The manor of Walden having been originally granted to the celebrated follower of William the Conqueror, Geoffrey de Mandeville, Earl of Essex, after many mutations, again reverted to the crown, and so remained till May 1538; when it was granted by Henry VIII., with the recently dissolved Abbey of Walden, and the greatest part of the advowsons and estates belonging to that foundation, to Sir Thomas Audley, from whom are descended the Earls of Suffolk, Berkshire, and Carlisle, the Earls and present Marquis of Bristol, and the Lords Howard de Walden; besides the Earls of Binden and Lords Howard of Escrick, whose titles are extinct.

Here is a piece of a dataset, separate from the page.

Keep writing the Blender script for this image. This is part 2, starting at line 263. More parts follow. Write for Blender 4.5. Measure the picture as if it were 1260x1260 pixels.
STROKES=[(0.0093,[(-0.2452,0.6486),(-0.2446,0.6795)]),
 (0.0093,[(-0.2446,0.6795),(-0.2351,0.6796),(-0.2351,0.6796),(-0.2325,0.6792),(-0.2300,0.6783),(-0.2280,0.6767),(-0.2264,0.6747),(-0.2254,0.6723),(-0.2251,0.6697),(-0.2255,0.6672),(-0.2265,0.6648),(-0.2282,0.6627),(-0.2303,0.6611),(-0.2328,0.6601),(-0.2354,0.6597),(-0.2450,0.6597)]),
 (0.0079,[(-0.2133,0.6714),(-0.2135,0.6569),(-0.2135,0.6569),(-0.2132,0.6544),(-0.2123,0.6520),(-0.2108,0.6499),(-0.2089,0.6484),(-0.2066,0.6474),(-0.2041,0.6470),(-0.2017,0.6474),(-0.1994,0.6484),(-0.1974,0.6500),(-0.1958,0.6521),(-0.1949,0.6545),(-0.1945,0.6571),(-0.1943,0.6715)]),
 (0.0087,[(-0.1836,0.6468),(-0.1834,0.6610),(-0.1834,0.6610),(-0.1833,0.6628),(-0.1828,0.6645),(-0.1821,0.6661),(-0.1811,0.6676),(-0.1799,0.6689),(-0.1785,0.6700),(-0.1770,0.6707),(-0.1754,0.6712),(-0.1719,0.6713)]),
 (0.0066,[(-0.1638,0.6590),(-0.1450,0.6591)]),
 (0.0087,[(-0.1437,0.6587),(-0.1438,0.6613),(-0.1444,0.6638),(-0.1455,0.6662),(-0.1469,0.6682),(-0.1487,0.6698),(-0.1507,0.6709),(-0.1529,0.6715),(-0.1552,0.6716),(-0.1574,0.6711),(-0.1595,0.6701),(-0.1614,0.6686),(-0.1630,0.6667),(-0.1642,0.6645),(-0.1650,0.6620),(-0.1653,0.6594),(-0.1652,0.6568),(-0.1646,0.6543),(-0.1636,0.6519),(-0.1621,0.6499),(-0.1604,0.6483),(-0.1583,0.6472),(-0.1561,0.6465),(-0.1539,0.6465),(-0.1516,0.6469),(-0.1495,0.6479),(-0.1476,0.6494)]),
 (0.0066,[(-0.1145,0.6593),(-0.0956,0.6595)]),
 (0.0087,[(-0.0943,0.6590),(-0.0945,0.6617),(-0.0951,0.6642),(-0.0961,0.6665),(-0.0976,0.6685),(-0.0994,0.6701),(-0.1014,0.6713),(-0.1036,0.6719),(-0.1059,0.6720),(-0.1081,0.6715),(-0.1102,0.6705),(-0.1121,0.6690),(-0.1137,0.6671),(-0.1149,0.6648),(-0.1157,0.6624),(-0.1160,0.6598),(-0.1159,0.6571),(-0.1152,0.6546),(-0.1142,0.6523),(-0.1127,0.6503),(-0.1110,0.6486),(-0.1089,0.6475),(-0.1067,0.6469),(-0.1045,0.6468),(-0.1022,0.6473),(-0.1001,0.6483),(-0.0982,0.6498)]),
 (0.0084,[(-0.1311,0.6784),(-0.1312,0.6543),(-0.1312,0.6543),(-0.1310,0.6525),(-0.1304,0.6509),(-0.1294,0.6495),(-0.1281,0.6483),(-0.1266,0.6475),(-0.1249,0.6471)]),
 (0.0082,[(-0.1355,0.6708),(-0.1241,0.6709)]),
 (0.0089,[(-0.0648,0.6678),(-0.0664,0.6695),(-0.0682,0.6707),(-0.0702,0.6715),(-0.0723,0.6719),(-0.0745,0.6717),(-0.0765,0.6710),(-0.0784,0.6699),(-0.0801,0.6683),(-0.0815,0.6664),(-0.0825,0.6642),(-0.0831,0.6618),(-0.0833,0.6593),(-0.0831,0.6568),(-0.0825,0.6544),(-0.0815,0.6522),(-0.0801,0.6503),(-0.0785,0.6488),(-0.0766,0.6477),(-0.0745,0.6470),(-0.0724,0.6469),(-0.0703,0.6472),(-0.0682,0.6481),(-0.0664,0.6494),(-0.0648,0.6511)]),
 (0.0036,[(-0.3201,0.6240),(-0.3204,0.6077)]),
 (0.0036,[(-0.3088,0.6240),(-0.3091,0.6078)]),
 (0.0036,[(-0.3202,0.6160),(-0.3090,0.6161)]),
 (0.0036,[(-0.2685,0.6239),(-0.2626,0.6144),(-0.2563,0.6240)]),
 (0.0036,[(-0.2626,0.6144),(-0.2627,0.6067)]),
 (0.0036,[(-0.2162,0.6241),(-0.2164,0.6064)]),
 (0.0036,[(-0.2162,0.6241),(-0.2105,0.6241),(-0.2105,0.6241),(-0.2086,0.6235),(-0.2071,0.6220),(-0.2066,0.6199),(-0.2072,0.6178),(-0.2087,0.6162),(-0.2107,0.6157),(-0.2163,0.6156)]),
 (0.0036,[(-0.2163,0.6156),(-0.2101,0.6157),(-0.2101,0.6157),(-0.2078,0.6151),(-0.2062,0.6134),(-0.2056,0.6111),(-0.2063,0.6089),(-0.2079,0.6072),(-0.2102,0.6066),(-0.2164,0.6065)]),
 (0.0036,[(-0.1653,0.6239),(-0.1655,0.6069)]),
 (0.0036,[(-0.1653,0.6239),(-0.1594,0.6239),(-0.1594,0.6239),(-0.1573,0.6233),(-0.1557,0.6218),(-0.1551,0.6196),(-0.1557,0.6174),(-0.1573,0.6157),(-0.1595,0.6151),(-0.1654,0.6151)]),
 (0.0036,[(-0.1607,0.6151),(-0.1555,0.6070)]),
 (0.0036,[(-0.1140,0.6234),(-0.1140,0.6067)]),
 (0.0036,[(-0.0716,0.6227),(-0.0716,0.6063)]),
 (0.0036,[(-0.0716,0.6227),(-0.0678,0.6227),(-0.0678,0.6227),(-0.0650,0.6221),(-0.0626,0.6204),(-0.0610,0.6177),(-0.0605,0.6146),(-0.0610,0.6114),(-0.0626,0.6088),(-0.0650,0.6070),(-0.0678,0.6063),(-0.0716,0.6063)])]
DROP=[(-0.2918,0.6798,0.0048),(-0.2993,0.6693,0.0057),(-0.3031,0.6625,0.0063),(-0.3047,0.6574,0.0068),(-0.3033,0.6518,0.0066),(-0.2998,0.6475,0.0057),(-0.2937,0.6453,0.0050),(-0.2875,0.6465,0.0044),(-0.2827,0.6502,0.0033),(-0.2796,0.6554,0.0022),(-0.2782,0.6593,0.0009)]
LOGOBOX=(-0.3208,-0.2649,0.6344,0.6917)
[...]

Sir Thomas Audley, a clever and crafty man, was the principal instrument in the hands of the king in effecting the dissolution of the religious houses; by which he also greatly enriched himself, for the rapacity of Henry never exceeded that of Sir Thomas, who was all his life employed in asking for grants and emoluments, under the plea of ill-paid services or absolute poverty—an excuse as disgusting as it was untrue; and nothing can exceed the fawning perseverance of his begging-letters, as printed by Lord Braybrooke in his “History of Audley End,” or the meanness of soul that runs throughout them, and which his lordship, with right feeling, does not do otherwise than unequivocally condemn. The first step in the king’s favour made by Sir Thomas (after he was, at the recommendation of the Duke of Suffolk, to whom he was steward or chancellor, introduced to Henry) was occasioned by his conduct as Speaker of the Long, or Black Parliament, to which office the king had caused him to be elected, which first sat in November 1529, and continuing, by prorogation, six years, effected the dissolution of all the religious houses whose revenues did not annually exceed 200l.